Thursday 13 September 2007

Lies, damn lies and benchmarks

The always-excellent CMS Watch has an interesting article on benchmarking portals.


The author, Janus Boye, makes the valid point that benchmarking has to be seen in the context of what the portal is intended to do. This might seem an obvious point but it underlines how slippery even empirical data can be in the wrong hands.


We’re all familiar with the phrase about lies, damn lies and statistics (although nobody is quite sure who coined it) but I’ve always preferred the less popular one about those who use statistics the way a a drunkard uses a lamp post -– more for support than illumination.


In many fields of computing, benchmarking is broken. In server microprocessors, companies like Intel, AMD, IBM and Sun can make merry with numbers but they don’t mean much, at least not without a ton of accompanying explanation. The fault is not so much with the design of the simulations themselves or their accuracy, but with the multiple, and often mutually contradictory, nature of the metrics being applied.
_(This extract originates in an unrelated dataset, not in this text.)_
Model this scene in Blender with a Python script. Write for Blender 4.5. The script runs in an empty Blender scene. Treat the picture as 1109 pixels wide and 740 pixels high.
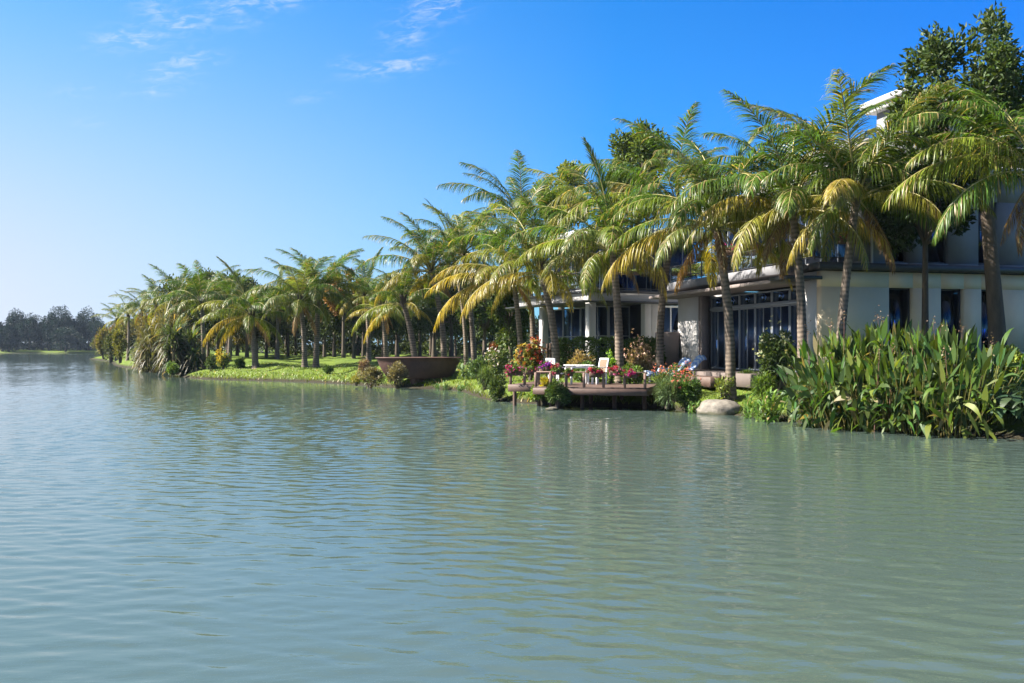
import bpy, math, random
import numpy as np
R = math.radians
rnd = random.Random(7)
rng = np.random.default_rng(7)
S = bpy.context.scene
COL = S.collection

# ------------------------------------------------------------------ camera
HC, FP, HY = 2.2, 1000.0, 377.0            # eye height over the water, focal length in photo pixels, horizon row
cam_d = bpy.data.cameras.new('camera'); cam = bpy.data.objects.new('camera', cam_d); COL.objects.link(cam)
cam.location = (0, 0, HC); cam.rotation_euler = (R(90), 0, 0)
cam_d.sensor_width = 36; cam_d.lens = FP/1109*36
cam_d.shift_y = 7/1109
cam_d.clip_start = .1; cam_d.clip_end = 6000
S.camera = cam

# ------------------------------------------------------------------ world, sun, exposure
SUN_EL, SUN_AZ = R(40), R(-91)             # azimuth clockwise from +Y (the view direction)
w = bpy.data.worlds.new('World'); S.world = w; w.use_nodes = True
nt = w.node_tree; N = nt.nodes; Lk = nt.links; N.clear()
def wn(t, **k):
    n = N.new(t)
    for a, v in k.items(): setattr(n, a, v)
    return n
def wmath(op, a, b=None, c=None):
    n = wn('ShaderNodeMath', operation=op)
    for i, v in enumerate((a, b, c)):
        if v is None: continue
        if isinstance(v, (int, float)): n.inputs[i].default_value = v
        else: Lk.new(v, n.inputs[i])
    return n.outputs[0]
sky = wn('ShaderNodeTexSky', sky_type='NISHITA', sun_disc=False)
sky.sun_elevation = SUN_EL; sky.sun_rotation = SUN_AZ % (2*math.pi)
sky.air_density = 1.0; sky.dust_density = .7; sky.ozone_density = 2.2; sky.altitude = 0
hs = wn('ShaderNodeHueSaturation'); hs.inputs['Saturation'].default_value = 1.72; hs.inputs['Hue'].default_value = .5
Lk.new(sky.outputs[0], hs.inputs['Color'])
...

For example, in servers, some buyers will want raw performance, some energy efficiency, and an increasing number will want the perfect virtualisation host.
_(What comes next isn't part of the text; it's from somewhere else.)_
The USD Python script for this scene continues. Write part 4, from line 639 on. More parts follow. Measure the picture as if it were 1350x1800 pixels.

Too often, benchmarks are cited to impress even though the numbers are meaningless. As my old history teacher used to say, if you can’t blind them with science, baffle them with bullshit. However, used properly, benchmarks offer short cut to finding valid, independent insights.


When benchmarking an ECM, CMS or other system, the temptation will always be to impress the person who is asking. If the FD wants to see ROI, the person who bought the system will try to find a way to show ROI.


One thing that would help buyers is a little help from the vendors. Assistance in measurement tools based on specific criteria would help buyers offer up proof points for not just ROI but usability, service improvements and other factors.


So far, that assistance has been limited. I wonder if some vendors are a little coy of providing tools that might produce answers they don’t like.